| RAW DATA |
____
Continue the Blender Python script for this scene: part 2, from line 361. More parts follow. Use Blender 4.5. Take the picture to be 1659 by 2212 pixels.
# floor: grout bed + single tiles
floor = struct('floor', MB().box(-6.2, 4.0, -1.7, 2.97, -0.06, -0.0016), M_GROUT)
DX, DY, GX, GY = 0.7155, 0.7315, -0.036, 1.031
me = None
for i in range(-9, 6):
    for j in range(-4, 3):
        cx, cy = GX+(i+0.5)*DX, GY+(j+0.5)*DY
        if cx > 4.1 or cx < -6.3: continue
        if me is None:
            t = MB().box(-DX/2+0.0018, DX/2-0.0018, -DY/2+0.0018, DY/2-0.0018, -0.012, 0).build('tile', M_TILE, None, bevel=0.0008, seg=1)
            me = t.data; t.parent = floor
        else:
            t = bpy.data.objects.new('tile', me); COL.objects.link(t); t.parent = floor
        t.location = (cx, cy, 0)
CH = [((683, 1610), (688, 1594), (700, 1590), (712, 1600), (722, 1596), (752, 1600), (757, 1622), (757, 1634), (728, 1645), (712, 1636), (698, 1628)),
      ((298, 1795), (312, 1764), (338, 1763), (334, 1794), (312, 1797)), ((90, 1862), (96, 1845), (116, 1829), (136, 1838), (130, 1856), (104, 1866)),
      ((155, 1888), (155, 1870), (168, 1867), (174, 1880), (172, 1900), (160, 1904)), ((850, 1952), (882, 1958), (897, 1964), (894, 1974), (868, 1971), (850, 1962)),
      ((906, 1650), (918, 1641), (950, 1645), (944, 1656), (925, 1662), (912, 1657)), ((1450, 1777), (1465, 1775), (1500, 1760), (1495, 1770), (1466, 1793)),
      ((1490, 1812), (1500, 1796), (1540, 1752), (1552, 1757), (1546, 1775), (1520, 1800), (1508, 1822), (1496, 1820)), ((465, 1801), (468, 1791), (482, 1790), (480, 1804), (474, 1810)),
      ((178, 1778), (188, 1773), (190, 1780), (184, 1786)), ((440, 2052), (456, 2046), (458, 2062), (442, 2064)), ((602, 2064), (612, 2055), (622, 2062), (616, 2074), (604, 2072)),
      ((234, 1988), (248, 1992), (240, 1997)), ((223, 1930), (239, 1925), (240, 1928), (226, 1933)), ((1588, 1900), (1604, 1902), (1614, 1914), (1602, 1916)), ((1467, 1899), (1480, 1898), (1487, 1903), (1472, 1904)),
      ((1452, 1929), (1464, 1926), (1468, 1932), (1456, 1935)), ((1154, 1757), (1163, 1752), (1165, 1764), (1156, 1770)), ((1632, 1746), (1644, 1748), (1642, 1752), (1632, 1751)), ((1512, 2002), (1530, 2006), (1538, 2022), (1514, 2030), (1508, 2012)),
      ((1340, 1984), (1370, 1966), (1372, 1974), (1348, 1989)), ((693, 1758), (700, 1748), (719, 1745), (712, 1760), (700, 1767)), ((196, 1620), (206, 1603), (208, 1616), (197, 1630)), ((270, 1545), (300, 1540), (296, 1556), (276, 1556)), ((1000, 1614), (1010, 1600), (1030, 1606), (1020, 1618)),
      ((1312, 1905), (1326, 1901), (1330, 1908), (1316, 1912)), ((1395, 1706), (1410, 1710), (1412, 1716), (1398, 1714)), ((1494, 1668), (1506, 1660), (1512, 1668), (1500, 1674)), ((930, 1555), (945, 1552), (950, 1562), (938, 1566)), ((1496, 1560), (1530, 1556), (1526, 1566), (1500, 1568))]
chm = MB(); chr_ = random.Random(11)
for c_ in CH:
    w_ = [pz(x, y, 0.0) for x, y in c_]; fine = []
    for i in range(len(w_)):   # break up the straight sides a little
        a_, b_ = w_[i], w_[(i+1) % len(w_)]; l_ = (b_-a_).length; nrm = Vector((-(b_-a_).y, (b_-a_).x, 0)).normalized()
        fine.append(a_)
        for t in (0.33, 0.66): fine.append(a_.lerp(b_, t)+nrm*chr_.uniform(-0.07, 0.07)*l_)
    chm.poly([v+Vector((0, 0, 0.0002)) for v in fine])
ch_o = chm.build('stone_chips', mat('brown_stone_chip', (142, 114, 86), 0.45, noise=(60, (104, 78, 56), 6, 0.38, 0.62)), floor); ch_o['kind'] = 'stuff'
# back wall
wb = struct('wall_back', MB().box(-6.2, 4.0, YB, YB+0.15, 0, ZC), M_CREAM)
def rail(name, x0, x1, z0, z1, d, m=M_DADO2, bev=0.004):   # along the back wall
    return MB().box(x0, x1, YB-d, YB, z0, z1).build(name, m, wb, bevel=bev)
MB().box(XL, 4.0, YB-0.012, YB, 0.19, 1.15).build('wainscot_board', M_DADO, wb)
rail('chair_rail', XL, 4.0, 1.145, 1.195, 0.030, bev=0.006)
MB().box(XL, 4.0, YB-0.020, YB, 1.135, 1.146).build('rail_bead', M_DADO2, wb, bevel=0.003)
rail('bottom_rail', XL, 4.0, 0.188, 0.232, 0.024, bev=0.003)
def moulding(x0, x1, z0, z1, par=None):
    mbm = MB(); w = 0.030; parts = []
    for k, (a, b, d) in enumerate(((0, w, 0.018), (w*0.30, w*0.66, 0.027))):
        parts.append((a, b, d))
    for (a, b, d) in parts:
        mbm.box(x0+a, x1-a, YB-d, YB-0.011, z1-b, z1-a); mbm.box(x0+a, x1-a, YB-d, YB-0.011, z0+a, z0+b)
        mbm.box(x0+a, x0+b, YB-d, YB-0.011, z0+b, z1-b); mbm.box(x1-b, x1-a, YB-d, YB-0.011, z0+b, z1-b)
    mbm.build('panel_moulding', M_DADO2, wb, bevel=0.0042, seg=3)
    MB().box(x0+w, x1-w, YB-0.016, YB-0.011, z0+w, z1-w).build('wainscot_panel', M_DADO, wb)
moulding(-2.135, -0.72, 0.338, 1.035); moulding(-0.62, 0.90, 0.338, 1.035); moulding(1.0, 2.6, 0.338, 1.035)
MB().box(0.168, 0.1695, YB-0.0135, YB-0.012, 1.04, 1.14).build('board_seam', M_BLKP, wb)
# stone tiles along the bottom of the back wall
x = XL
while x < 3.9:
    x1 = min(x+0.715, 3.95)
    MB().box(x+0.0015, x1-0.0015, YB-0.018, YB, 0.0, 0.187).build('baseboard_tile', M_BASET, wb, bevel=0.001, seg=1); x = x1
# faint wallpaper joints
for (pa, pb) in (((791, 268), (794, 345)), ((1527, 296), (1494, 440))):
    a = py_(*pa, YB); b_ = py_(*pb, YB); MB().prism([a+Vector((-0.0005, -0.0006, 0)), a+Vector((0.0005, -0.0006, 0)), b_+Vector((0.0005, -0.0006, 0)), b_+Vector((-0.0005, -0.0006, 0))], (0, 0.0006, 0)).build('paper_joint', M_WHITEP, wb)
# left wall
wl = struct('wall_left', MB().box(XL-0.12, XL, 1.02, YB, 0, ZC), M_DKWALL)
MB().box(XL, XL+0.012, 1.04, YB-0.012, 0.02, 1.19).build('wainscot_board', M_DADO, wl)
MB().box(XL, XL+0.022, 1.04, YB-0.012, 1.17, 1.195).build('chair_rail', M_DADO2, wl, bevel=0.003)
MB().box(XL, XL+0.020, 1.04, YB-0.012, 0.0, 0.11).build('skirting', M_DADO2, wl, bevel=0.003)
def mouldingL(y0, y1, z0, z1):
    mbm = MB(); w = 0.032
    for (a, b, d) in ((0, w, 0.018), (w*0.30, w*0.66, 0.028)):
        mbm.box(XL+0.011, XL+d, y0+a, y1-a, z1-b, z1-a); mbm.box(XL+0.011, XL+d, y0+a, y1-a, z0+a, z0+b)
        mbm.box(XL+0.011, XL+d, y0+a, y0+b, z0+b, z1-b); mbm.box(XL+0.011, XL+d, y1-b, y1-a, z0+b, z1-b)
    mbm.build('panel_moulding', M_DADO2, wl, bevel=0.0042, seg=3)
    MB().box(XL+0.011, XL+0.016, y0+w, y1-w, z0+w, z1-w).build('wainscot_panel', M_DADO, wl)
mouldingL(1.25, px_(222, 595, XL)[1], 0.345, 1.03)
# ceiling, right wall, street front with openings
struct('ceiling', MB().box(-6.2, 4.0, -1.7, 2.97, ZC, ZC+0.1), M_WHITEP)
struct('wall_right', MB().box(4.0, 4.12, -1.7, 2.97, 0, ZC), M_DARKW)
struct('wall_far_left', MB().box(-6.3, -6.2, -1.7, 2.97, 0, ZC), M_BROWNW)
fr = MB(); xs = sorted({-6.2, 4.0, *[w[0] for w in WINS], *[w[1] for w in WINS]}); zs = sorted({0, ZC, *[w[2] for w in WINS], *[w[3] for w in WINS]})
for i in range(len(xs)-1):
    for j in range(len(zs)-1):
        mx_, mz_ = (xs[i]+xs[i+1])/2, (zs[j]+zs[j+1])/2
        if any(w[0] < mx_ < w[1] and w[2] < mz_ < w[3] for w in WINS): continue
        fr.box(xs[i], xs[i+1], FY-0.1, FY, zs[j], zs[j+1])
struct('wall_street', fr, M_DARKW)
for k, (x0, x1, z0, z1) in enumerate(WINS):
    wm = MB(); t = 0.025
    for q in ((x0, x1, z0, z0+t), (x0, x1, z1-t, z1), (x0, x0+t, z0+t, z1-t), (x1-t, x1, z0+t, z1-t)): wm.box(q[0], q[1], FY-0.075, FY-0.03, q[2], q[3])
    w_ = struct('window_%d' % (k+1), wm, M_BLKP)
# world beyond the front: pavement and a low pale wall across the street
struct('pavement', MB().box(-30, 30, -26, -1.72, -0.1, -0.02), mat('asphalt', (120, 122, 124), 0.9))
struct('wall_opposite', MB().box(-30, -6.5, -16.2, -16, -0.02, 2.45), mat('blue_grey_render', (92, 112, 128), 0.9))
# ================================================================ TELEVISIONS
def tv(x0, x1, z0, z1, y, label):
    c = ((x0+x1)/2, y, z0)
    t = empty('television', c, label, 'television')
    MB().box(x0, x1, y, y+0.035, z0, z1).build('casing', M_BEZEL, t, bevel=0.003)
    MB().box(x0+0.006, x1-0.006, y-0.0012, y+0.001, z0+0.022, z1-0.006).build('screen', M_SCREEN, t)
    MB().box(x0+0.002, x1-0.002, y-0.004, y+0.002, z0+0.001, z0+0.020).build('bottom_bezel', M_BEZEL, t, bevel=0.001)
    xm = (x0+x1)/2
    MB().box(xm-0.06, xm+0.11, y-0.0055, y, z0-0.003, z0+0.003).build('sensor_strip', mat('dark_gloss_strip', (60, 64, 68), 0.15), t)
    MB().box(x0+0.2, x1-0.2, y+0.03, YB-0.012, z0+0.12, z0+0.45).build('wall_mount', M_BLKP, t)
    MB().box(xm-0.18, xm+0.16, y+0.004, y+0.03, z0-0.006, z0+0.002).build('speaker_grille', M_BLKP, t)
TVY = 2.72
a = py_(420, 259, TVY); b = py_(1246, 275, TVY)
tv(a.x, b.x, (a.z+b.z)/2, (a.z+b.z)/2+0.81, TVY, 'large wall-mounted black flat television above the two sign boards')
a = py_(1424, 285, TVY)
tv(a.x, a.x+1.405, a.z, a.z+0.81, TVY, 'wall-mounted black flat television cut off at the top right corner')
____
| EXERCISE PROMPT |
Copy each line of the listing that holds the word "parts".

| SOLUTION TO THIS TASK |
Continue the Blender Python script for this scene: part 2, from line 361. More parts follow. Use Blender 4.5. Take the picture to be 1659 by 2212 pixels.
    mbm = MB(); w = 0.030; parts = []
        parts.append((a, b, d))
    for (a, b, d) in parts:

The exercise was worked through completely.